The asedftk.DFTK class supports a couple of parameters to customise the calculation, mostly following the ASE calculator interface proposal. See also the __init__ function in calculator.jl.

  • ecut: Kinetic energy cutoff. 400eV by default.
  • functionals: Explicit functional list. This overwrites the choice of xc, but xc still needs to be given to select appropriate pseudopotentials. Valid options are all functionals from libxc, for example "lda_x", "GGA_X_B86", "GGA_C_LYP".
  • kpts: k-point grid to use. Valid options are:
    • (n1,n2,n3): (Unshifted) Monkhorst-Pack grid
    • (n1,n2,n3,"gamma"): Shifted MP grid to contain the gamma point.
    • [(k11,k12,k13),(k21,k22,k23),...]: Explicit k-Point list in units of the reciprocal lattice vectors
    • 3.5 (or any float): k-point density as in 3.5 kpoints per Ǎngström.
  • mixing: Mixing scheme used during SCF iterations.
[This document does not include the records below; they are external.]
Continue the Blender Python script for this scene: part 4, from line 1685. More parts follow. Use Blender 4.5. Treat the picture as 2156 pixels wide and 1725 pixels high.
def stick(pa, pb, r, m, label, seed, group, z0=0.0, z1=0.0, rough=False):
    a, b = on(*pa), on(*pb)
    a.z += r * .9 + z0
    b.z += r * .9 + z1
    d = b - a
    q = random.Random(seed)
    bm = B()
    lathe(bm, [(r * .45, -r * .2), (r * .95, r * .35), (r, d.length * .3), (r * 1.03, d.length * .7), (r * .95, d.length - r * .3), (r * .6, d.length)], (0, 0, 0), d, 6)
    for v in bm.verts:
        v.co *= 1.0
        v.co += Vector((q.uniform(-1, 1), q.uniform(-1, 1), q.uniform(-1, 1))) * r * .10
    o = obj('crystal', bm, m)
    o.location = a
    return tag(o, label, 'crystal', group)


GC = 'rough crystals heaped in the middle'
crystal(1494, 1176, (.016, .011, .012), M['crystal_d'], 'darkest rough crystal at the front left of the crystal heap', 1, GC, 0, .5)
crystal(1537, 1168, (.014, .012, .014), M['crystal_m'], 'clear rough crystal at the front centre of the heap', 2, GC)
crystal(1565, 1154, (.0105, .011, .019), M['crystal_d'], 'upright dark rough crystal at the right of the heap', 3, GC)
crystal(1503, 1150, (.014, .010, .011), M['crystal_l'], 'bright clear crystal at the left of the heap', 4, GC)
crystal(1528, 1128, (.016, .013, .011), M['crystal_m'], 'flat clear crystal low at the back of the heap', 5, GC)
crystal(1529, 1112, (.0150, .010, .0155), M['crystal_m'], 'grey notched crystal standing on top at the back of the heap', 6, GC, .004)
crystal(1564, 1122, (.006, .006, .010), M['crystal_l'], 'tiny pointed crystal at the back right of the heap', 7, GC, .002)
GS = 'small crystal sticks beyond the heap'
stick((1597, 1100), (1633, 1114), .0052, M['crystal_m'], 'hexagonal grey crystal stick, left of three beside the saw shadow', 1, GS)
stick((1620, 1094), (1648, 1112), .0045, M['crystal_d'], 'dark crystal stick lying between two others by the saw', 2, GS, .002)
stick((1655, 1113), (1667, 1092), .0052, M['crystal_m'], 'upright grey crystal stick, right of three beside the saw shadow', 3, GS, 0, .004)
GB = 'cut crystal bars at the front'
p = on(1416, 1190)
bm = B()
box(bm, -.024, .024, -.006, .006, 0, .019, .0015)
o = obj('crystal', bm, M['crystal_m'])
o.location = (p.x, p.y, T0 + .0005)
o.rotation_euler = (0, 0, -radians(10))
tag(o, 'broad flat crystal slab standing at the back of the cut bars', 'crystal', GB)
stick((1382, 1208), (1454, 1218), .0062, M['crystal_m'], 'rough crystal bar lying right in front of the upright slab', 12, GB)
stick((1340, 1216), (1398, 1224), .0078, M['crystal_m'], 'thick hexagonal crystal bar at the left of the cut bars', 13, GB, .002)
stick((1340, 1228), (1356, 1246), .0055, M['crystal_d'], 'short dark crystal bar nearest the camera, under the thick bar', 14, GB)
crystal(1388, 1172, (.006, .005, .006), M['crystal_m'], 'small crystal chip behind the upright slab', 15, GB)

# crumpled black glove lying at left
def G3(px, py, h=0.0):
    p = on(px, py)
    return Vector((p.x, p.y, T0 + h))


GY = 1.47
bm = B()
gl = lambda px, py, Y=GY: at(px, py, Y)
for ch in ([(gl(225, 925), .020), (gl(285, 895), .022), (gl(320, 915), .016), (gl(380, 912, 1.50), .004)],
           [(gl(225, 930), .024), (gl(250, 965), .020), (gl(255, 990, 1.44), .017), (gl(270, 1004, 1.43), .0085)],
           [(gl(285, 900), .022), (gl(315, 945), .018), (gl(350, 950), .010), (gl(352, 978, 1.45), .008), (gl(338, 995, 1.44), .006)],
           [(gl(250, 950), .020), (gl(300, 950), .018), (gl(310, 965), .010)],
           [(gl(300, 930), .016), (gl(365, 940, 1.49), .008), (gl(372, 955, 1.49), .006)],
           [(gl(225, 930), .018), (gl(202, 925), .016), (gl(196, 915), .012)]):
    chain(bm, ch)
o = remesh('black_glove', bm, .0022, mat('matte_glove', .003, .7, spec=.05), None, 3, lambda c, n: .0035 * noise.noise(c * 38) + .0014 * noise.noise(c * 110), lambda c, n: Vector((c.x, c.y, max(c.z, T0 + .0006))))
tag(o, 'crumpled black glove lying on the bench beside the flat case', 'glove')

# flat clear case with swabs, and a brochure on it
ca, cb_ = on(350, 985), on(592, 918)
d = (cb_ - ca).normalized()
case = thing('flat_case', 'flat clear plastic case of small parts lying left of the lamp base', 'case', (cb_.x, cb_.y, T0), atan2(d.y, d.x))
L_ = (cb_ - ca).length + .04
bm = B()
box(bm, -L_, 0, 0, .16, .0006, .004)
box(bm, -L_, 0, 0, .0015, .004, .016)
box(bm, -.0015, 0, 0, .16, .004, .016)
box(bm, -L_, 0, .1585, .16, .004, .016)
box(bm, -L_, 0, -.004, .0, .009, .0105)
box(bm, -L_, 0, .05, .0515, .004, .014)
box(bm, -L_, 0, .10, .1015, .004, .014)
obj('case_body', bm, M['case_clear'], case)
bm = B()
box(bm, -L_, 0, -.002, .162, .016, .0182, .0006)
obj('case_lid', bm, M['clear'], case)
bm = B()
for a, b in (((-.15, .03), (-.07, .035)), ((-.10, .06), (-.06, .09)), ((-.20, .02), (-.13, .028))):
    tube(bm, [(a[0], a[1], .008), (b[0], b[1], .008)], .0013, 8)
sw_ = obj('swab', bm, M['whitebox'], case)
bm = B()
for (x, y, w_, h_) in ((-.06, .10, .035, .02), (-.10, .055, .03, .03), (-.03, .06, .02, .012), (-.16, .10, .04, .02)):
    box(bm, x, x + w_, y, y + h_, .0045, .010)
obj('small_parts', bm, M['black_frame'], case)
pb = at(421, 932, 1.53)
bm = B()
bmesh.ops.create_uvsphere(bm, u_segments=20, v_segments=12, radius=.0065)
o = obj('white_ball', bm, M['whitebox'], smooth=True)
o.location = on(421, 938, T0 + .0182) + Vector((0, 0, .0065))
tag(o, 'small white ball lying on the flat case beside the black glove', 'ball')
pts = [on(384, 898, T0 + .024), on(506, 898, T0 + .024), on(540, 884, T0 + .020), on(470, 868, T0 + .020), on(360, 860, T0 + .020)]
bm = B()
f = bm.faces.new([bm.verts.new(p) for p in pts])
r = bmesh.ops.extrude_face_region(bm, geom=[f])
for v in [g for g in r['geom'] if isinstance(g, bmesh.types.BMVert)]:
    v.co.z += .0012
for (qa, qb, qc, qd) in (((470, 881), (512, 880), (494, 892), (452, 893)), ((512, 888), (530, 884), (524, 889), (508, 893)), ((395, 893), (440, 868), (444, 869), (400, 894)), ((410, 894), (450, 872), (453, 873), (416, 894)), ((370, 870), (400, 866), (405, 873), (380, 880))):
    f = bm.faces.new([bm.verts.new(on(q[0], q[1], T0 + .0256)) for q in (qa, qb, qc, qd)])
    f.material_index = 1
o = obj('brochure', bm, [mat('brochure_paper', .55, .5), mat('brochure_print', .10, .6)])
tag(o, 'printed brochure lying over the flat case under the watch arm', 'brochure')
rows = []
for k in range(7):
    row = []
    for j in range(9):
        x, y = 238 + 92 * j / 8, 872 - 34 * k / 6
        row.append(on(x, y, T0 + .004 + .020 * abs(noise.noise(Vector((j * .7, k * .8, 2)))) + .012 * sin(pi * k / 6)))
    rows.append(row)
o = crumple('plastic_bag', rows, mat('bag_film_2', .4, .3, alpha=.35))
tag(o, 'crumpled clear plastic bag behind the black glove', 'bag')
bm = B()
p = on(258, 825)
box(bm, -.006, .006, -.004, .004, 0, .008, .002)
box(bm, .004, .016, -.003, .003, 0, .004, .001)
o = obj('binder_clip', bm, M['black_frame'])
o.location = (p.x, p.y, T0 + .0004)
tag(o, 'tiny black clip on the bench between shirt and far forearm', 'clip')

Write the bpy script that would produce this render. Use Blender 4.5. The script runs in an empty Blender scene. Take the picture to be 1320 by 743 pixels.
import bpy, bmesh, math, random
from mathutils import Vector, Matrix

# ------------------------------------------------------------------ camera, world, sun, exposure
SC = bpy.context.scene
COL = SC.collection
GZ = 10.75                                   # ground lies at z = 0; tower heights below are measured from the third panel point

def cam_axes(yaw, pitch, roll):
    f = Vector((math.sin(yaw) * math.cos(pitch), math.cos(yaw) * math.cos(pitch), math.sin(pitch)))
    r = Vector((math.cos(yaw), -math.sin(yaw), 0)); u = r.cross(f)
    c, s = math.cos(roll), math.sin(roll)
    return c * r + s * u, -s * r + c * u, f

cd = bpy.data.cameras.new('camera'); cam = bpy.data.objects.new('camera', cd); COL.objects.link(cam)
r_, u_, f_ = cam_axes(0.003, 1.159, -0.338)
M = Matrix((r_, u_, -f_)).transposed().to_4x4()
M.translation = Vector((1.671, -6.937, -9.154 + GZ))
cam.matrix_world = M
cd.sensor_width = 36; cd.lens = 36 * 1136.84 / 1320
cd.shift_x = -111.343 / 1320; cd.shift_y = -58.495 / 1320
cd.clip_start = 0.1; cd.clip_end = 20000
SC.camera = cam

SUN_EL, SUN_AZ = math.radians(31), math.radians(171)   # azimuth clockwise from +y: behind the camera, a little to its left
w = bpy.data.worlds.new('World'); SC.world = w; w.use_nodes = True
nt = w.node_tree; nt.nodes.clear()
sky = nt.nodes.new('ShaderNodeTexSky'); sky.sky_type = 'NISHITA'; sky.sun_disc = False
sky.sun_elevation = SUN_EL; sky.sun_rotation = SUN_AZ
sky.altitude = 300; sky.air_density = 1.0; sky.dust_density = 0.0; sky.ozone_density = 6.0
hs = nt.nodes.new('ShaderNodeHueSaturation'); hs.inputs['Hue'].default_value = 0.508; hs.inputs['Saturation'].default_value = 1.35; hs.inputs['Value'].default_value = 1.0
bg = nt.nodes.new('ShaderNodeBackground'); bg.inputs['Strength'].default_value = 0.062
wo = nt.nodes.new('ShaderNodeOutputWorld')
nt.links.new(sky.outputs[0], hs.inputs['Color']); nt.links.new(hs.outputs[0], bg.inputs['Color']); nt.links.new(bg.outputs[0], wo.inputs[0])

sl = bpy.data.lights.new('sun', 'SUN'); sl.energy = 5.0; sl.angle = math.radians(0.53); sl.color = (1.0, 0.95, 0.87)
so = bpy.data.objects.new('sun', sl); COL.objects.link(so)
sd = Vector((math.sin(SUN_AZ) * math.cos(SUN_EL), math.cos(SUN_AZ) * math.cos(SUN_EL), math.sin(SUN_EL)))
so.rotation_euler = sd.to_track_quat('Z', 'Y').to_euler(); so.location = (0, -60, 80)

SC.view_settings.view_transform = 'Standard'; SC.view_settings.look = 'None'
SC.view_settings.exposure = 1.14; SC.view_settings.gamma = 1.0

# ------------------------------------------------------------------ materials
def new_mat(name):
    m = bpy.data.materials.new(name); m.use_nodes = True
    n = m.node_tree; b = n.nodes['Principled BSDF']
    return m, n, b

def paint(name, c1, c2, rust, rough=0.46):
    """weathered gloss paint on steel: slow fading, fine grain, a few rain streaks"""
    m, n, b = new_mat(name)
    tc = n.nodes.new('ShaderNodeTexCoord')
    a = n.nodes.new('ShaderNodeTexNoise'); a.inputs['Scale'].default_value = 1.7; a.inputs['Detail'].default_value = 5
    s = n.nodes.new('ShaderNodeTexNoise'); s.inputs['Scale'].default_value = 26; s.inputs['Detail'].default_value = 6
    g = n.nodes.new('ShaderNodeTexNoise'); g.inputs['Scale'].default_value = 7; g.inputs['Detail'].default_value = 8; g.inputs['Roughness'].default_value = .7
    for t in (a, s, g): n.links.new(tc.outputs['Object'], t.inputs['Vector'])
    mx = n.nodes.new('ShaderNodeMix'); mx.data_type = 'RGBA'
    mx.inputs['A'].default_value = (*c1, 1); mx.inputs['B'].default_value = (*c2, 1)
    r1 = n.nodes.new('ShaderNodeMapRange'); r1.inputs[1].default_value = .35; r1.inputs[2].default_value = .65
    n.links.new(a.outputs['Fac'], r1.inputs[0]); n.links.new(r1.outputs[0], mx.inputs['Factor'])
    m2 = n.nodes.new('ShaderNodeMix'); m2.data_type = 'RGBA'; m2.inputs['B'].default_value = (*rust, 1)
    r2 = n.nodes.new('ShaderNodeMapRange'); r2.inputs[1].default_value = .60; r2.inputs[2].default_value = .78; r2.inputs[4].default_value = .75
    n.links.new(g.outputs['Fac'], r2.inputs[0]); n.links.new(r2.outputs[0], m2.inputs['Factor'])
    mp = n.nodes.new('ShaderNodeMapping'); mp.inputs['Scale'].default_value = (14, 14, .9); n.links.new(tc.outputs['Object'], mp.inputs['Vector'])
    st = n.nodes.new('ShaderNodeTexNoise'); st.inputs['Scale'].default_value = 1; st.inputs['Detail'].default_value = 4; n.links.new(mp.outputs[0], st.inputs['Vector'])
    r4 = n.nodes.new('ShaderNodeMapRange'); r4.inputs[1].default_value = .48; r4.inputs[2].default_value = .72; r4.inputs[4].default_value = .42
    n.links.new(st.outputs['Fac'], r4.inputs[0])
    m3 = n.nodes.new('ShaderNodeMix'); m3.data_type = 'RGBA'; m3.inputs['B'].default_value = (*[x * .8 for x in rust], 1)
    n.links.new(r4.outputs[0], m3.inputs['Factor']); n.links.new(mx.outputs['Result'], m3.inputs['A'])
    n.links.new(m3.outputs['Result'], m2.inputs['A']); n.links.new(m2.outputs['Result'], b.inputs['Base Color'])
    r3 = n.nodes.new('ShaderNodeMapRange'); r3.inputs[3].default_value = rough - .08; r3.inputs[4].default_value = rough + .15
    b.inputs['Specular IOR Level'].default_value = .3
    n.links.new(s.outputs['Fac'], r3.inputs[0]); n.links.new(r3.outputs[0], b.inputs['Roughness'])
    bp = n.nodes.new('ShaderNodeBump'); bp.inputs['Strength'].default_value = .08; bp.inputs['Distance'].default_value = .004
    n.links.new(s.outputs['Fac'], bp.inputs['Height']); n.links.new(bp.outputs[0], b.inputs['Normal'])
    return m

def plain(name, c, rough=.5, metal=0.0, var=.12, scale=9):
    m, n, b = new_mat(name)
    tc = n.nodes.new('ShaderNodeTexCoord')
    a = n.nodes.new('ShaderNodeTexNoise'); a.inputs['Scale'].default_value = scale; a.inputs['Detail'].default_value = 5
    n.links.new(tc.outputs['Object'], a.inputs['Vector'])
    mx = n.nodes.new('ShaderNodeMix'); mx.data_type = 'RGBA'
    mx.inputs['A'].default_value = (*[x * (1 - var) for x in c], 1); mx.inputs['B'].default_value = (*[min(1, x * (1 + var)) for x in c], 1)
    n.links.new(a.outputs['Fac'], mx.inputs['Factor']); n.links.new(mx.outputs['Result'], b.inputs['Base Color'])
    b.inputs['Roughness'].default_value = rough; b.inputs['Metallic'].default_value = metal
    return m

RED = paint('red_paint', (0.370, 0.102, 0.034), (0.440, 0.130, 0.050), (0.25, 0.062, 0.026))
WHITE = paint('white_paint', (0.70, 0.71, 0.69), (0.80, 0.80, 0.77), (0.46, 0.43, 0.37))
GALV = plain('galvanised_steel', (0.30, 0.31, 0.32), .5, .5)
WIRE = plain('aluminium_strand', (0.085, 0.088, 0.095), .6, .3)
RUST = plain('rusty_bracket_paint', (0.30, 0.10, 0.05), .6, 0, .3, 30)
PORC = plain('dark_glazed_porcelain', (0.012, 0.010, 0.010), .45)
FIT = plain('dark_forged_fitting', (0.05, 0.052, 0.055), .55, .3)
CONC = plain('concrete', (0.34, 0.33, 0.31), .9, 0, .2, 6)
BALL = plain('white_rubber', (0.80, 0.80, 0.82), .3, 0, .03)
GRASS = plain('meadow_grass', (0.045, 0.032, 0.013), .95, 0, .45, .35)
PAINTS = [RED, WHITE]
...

Examples for valid options:
    • "SimpleMixing(α=0.7)": Simple mixing with damping 0.7
    • "KerkerMixing(α=0.7, kTF=1.0)": Kerker mixing with damping α = 0.7 and screening parameter kTF = 1.0. Applies the operator kernel α * G^2 / (kTF^2 + G^2) for a wave vector G in frequency space.
    • "HybridMixing(α=0.7, kTF=1.0, εr=10)": LDOS mixing as described in arXiv 2009.01665. If εr=1 a plain LDOS mixing is used, for other values a model dielectric term is added as well. kTF is meaningless unless the model dielectric term is used.
  • nbands: Number of bands to compute
  • pps: Pseudopotential family. Currently the only choices are "hgh" (Goedecker-type pseudos) and "hgh.k" (semi-core version of "hgh").
  • scftol: Convergence tolerance of the SCF. Default 1e-5.
  • smearing: Smearing function and temperature, options:
    • ('Fermi-Dirac', width)
    • ('Gaussian', width)
    • ('Methfessel-Paxton', width, n) where in each case width is the width in eV and n is the Methfessel-Paxton order.
  • xc: Exchange-correlation functional, default is LDA, options are LDA or PBE.
  • n_mpi: Number of MPI threads to employ when running DFTK. Set this to a value between 1 and the number of irreducible k-Points. See the DFTK parallelization documentation for details.
  • n_threads: Number of Julia threads to employ when running DFTK. Typically the best setting is to use only one thread (the default). See the DFTK parallelization documentation for details.

Custom Julia environment for asedftk

If you want to employ a custom Julia environment in combination with asedftk, for example to supply a modified DFTK, just point the environment variable ASEDFTK_DFTK_ENVIRONMENT to the folder with your custom environment. When doing this, ensure that the packages specified in asedftk's Project.toml are available in your custom environment.